In deze huurzaak, behandeld door de Rechtbank Rotterdam, heeft de kantonrechter op 11 mei 2023 uitspraak gedaan in een geschil tussen Stichting Woonbron en een huurder, aangeduid als [gedaagde01]. De zaak betreft een langdurige burenruzie en geluidsoverlast die heeft geleid tot de eis van Woonbron om de huurovereenkomst te ontbinden en de huurder te veroordelen tot ontruiming van de woning. De procedure begon met een dagvaarding op 16 augustus 2022, gevolgd door een mondelinge behandeling op 17 januari 2023. Ondanks pogingen tot een minnelijke regeling, zijn partijen er niet in geslaagd om tot een oplossing te komen.

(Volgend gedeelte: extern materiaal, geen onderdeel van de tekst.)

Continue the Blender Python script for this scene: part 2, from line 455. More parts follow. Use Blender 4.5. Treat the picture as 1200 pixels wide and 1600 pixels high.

De feiten van de zaak tonen aan dat er sinds 2014/2015 een conflict bestaat tussen [gedaagde01] en haar buren, met meerdere meldingen van overlast en aangiftes bij de politie. Woonbron heeft geluidsmetingen laten uitvoeren, waaruit blijkt dat er sprake is van ontoelaatbare geluidshinder vanuit de woning van [gedaagde01]. De kantonrechter concludeert dat [gedaagde01] in ernstige mate tekort is geschoten in haar verplichtingen als huurder, wat heeft geleid tot de beslissing om de huurovereenkomst te ontbinden.
De rechter heeft bepaald dat [gedaagde01] de woning binnen veertien dagen na het vonnis moet ontruimen en dat zij de proceskosten moet vergoeden. Het vonnis is uitvoerbaar bij voorraad verklaard, wat betekent dat de beslissing onmiddellijk moet worden uitgevoerd, ongeacht eventuele rechtsmiddelen die [gedaagde01] zou kunnen aanwenden. De uitspraak benadrukt de verantwoordelijkheden van huurders om overlast voor omwonenden te voorkomen en de gevolgen van herhaaldelijk niet-nakomen van deze verplichtingen.